8. Il résulte de tout ce qui précède que la question prioritaire de constitutionnalité soulevée par la commune d'Aigaliers est dépourvue de caractère sérieux. Il n'y a pas lieu de la renvoyer au Conseil d'Etat pour transmission au Conseil constitutionnel.

O R D O N N E :

Article 1er : Il n'y a pas lieu de transmettre au Conseil d'Etat la question soulevée par la commune d'Aigaliers dans son mémoire enregistré le 27 octobre 2021.

Article 2 : La présente ordonnance sera notifiée à la commune d'Aigaliers et au ministre de l'agriculture et de la souveraineté alimentaire.

Copie en sera adressée au préfet du Gard.

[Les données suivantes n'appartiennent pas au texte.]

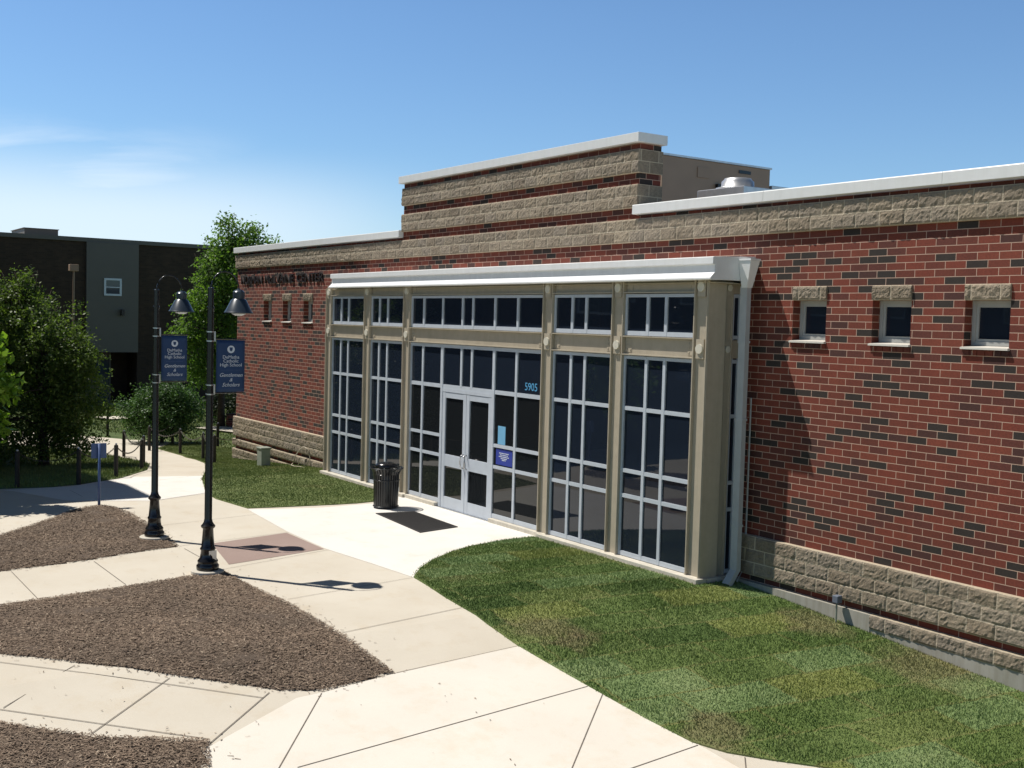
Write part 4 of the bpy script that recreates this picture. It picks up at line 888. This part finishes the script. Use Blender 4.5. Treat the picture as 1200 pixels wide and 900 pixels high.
MB().box(-55.8, -55.5, 5.0, 5.16, 3.75, 4.1).build('wall_lamp', 'black', fb)
ru2 = MB().box(-61, -57.4, .16, 1.95, 8.102, 8.50).box(-61.05, -57.35, .1, 2.0, 8.502, 8.54).build('rooftop_box', 'panelgrey'); tag(ru2, 'low grey box on the roof of the distant dark block', 'vent box')
fl = thing('floodlight_pole', (-42.3, -.73, gh(-42.3)), 'slim pale pole with a boxy floodlight before the distant dark block', 'lamp post')
MB().tube([(-42.3, -.73, gh(-42.3)-.1), (-42.3, -.73, 5.72)], .045, 10).build('pole', 'unit', fl)
MB().box(-42.48, -42.14, -.92, -.54, 5.722, 6.02).build('floodlight', 'unit', fl, bevel=.02)
# the school wing whose roof corner throws the shadow over the path (just outside the frame, seen in the glass)
ow = thing('brick_wing', (-19, -20, 0), 'tall brown brick school wing beyond the left edge, its shadow lying over the path', 'building')
CXo, CYo, HZ = -18.95, -9.35, 11.0
om = MB(); 
for (p0, p1) in (((CXo, -45), (CXo, CYo)), ((CXo, CYo), (-46, CYo)), ((-46, CYo), (-46, -45)), ((-46, -45), (CXo, -45))):
    om.quad((*p0, -1.6), (*p1, -1.6), (*p1, HZ), (*p0, HZ))
om.quad((CXo, -45, HZ-.02), (CXo, CYo, HZ-.02), (-46, CYo, HZ-.02), (-46, -45, HZ-.02))
me = bpy.data.meshes.new('wall'); me.from_pydata(om.v, [], om.f); me.update(); link('wall', me, 'dark_brick', ow)
for k in range(6):
    for z in (1.2, 4.6, 8.0):
        y_ = -13-4.4*k; w = MB().box(CXo, CXo+.05, y_, y_+1.6, z-.08, z).box(CXo, CXo+.05, y_, y_+1.6, z+1.7, z+1.78).box(CXo, CXo+.053, y_-.08, y_, z-.08, z+1.78).box(CXo, CXo+.053, y_+1.6, y_+1.68, z-.08, z+1.78).build('window', 'alu', ow)
        MB().quad((CXo+.02, y_, z), (CXo+.02, y_+1.6, z), (CXo+.02, y_+1.6, z+1.7), (CXo+.02, y_, z+1.7)).build('glass', 'glass', w)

Fait à Toulouse, le 1er septembre 2022.

Le président de la 1ère chambre,

A. Barthez

La République mande et ordonne au ministre de l'agriculture et de la souveraineté alimentaire en ce qui le concerne et à tous commissaires de justice à ce requis en ce qui concerne les voies de droit commun contre les parties privées de pourvoir à l'exécution de la présente décision.